# Material provided:
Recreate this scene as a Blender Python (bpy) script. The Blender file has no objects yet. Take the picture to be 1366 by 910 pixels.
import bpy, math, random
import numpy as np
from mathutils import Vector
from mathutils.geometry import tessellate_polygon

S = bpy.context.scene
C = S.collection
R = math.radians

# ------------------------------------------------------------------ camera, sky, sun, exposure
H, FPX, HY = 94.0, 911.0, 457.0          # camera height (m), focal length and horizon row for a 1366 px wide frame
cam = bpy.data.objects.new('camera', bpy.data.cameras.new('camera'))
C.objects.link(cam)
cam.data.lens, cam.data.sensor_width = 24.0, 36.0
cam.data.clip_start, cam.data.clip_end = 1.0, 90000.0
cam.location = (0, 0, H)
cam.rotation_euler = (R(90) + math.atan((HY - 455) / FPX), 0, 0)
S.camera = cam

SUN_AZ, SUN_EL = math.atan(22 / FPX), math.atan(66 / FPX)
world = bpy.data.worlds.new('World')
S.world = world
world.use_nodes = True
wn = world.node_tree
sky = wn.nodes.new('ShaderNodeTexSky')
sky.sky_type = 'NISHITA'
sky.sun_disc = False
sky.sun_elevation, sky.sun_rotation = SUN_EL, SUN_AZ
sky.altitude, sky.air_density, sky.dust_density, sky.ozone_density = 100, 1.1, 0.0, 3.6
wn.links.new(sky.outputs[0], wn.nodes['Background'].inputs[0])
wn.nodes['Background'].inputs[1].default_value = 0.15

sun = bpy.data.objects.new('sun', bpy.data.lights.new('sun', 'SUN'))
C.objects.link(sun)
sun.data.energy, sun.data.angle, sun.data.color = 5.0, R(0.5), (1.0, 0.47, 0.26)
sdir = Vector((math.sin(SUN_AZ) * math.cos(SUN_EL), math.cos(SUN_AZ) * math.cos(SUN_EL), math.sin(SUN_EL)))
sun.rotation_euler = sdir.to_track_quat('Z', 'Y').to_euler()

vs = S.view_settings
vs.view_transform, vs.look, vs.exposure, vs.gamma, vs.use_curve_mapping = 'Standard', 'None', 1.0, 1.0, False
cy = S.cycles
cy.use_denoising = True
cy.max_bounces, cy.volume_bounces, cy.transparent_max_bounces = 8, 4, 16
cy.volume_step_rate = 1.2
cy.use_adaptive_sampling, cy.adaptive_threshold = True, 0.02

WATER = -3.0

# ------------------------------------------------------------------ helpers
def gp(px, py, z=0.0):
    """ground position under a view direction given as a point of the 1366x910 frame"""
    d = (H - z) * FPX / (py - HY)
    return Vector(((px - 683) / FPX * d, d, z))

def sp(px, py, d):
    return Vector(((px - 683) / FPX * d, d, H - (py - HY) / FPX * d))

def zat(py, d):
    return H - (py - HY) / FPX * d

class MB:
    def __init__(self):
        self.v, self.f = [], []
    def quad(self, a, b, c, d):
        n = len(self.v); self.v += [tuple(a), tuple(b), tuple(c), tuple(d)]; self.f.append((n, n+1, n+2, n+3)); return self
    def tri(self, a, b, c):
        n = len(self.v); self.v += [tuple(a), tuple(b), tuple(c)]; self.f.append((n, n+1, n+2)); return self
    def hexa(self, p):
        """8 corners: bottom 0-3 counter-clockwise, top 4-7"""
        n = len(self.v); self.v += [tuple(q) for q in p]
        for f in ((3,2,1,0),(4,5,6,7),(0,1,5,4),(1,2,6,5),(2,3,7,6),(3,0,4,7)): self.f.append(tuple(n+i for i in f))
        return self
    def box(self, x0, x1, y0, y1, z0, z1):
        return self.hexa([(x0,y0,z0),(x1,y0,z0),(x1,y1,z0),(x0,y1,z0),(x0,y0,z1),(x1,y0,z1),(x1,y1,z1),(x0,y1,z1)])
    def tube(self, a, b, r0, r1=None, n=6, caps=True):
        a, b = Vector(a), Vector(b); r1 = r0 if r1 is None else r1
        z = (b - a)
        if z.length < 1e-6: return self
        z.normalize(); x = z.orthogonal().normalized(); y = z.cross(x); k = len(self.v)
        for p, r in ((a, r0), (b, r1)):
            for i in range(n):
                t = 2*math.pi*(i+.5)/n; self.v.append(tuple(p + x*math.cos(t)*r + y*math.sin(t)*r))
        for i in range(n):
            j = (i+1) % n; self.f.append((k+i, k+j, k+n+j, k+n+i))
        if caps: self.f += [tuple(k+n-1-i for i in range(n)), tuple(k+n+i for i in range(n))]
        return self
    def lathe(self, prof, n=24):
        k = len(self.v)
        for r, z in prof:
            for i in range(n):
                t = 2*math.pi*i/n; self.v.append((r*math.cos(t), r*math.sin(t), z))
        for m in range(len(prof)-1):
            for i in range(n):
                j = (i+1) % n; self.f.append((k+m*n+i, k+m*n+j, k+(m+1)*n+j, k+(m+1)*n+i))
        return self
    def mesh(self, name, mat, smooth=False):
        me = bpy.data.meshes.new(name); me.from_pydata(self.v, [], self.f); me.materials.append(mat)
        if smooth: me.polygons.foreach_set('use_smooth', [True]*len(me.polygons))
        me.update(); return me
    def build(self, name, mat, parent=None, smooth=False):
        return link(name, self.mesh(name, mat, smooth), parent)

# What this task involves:
Each line above must be printed exactly as it appears.

# Solution for this problem:
Recreate this scene as a Blender Python (bpy) script. The Blender file has no objects yet. Take the picture to be 1366 by 910 pixels.
import bpy, math, random
import numpy as np
from mathutils import Vector
from mathutils.geometry import tessellate_polygon

S = bpy.context.scene
C = S.collection
R = math.radians

# ------------------------------------------------------------------ camera, sky, sun, exposure
H, FPX, HY = 94.0, 911.0, 457.0          # camera height (m), focal length and horizon row for a 1366 px wide frame
cam = bpy.data.objects.new('camera', bpy.data.cameras.new('camera'))
C.objects.link(cam)
cam.data.lens, cam.data.sensor_width = 24.0, 36.0
cam.data.clip_start, cam.data.clip_end = 1.0, 90000.0
cam.location = (0, 0, H)
cam.rotation_euler = (R(90) + math.atan((HY - 455) / FPX), 0, 0)
S.camera = cam

SUN_AZ, SUN_EL = math.atan(22 / FPX), math.atan(66 / FPX)
world = bpy.data.worlds.new('World')
S.world = world
world.use_nodes = True
wn = world.node_tree
sky = wn.nodes.new('ShaderNodeTexSky')
sky.sky_type = 'NISHITA'
sky.sun_disc = False
sky.sun_elevation, sky.sun_rotation = SUN_EL, SUN_AZ
sky.altitude, sky.air_density, sky.dust_density, sky.ozone_density = 100, 1.1, 0.0, 3.6
wn.links.new(sky.outputs[0], wn.nodes['Background'].inputs[0])
wn.nodes['Background'].inputs[1].default_value = 0.15

sun = bpy.data.objects.new('sun', bpy.data.lights.new('sun', 'SUN'))
C.objects.link(sun)
sun.data.energy, sun.data.angle, sun.data.color = 5.0, R(0.5), (1.0, 0.47, 0.26)
sdir = Vector((math.sin(SUN_AZ) * math.cos(SUN_EL), math.cos(SUN_AZ) * math.cos(SUN_EL), math.sin(SUN_EL)))
sun.rotation_euler = sdir.to_track_quat('Z', 'Y').to_euler()

vs = S.view_settings
vs.view_transform, vs.look, vs.exposure, vs.gamma, vs.use_curve_mapping = 'Standard', 'None', 1.0, 1.0, False
cy = S.cycles
cy.use_denoising = True
cy.max_bounces, cy.volume_bounces, cy.transparent_max_bounces = 8, 4, 16
cy.volume_step_rate = 1.2
cy.use_adaptive_sampling, cy.adaptive_threshold = True, 0.02

WATER = -3.0

# ------------------------------------------------------------------ helpers
def gp(px, py, z=0.0):
    """ground position under a view direction given as a point of the 1366x910 frame"""
    d = (H - z) * FPX / (py - HY)
    return Vector(((px - 683) / FPX * d, d, z))

def sp(px, py, d):
    return Vector(((px - 683) / FPX * d, d, H - (py - HY) / FPX * d))

def zat(py, d):
    return H - (py - HY) / FPX * d

class MB:
    def __init__(self):
        self.v, self.f = [], []
    def quad(self, a, b, c, d):
        n = len(self.v); self.v += [tuple(a), tuple(b), tuple(c), tuple(d)]; self.f.append((n, n+1, n+2, n+3)); return self
    def tri(self, a, b, c):
        n = len(self.v); self.v += [tuple(a), tuple(b), tuple(c)]; self.f.append((n, n+1, n+2)); return self
    def hexa(self, p):
        """8 corners: bottom 0-3 counter-clockwise, top 4-7"""
        n = len(self.v); self.v += [tuple(q) for q in p]
        for f in ((3,2,1,0),(4,5,6,7),(0,1,5,4),(1,2,6,5),(2,3,7,6),(3,0,4,7)): self.f.append(tuple(n+i for i in f))
        return self
    def box(self, x0, x1, y0, y1, z0, z1):
        return self.hexa([(x0,y0,z0),(x1,y0,z0),(x1,y1,z0),(x0,y1,z0),(x0,y0,z1),(x1,y0,z1),(x1,y1,z1),(x0,y1,z1)])
    def tube(self, a, b, r0, r1=None, n=6, caps=True):
        a, b = Vector(a), Vector(b); r1 = r0 if r1 is None else r1
        z = (b - a)
        if z.length < 1e-6: return self
        z.normalize(); x = z.orthogonal().normalized(); y = z.cross(x); k = len(self.v)
        for p, r in ((a, r0), (b, r1)):
            for i in range(n):
                t = 2*math.pi*(i+.5)/n; self.v.append(tuple(p + x*math.cos(t)*r + y*math.sin(t)*r))
        for i in range(n):
            j = (i+1) % n; self.f.append((k+i, k+j, k+n+j, k+n+i))
        if caps: self.f += [tuple(k+n-1-i for i in range(n)), tuple(k+n+i for i in range(n))]
        return self
    def lathe(self, prof, n=24):
        k = len(self.v)
        for r, z in prof:
            for i in range(n):
                t = 2*math.pi*i/n; self.v.append((r*math.cos(t), r*math.sin(t), z))
        for m in range(len(prof)-1):
            for i in range(n):
                j = (i+1) % n; self.f.append((k+m*n+i, k+m*n+j, k+(m+1)*n+j, k+(m+1)*n+i))
        return self
    def mesh(self, name, mat, smooth=False):
        me = bpy.data.meshes.new(name); me.from_pydata(self.v, [], self.f); me.materials.append(mat)
        if smooth: me.polygons.foreach_set('use_smooth', [True]*len(me.polygons))
        me.update(); return me
    def build(self, name, mat, parent=None, smooth=False):
        return link(name, self.mesh(name, mat, smooth), parent)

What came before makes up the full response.